I disagree. There are educated guesses. Wild guesses. And good guesses.

Chuck, don't know how learned you are in antiquities. But what would be your 
answer to the question of a word that's synonymous with "teacher", but in 
actualitu it's origin was the name of a literary character from 2500 years ago. 
It may or may not help to mention it's from Homer's Odyssey. If you sidn't 
outright know the amswer, could you make a good guess? Would you take a wild 
guess? There is in actuality a data set, as in english there are a dinite 
number of synonyms for teacher. But a person may not be aware of all the 
possibilities, so that becomes irrelevant.

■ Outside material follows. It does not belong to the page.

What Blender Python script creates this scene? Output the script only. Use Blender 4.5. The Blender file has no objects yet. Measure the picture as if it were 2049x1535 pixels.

It seems at this point that AI can only look shit up. I don't doubt that 
eventually these things will learn how to reason to whatever degree. But this 
point won't be reached until the damned things can make food guesses. But so 
much bullshit is being programmed into these things already, in the ways they 
are taught how to think, I really have to believe we're all going to need 
bunkers before long.

     On Tuesday, January 17, 2023, 11:56:46 AM EST, Chuck Guzis via cctalk 
<cctalk@classiccmp.org> wrote:  
 
 On 1/16/23 22:23, Chris via cctalk wrote:
>  But which of those constitutes guessing? The computer would likely have 
>beaten me to the answer by at least a second :). It's easy enough to look up, 
>for a computer that is. But in that instance a computer wouldn't need to 
>guess. And for me, there were no multiple choices. It was hardly an educated 
>guess - I never read the friggin book as I was supposed to! (the Odyssey). But 
>the answer was a word I was familiar with from childhood, never actually 
>knowing what it's origin was (mentor).
>
"Guessing" is nothing more than an estimate of the likely answer based
on an incomplete dataset.   If you had, for example, no dataset at all,
"Blueberries" would be as good a guess as any to every question.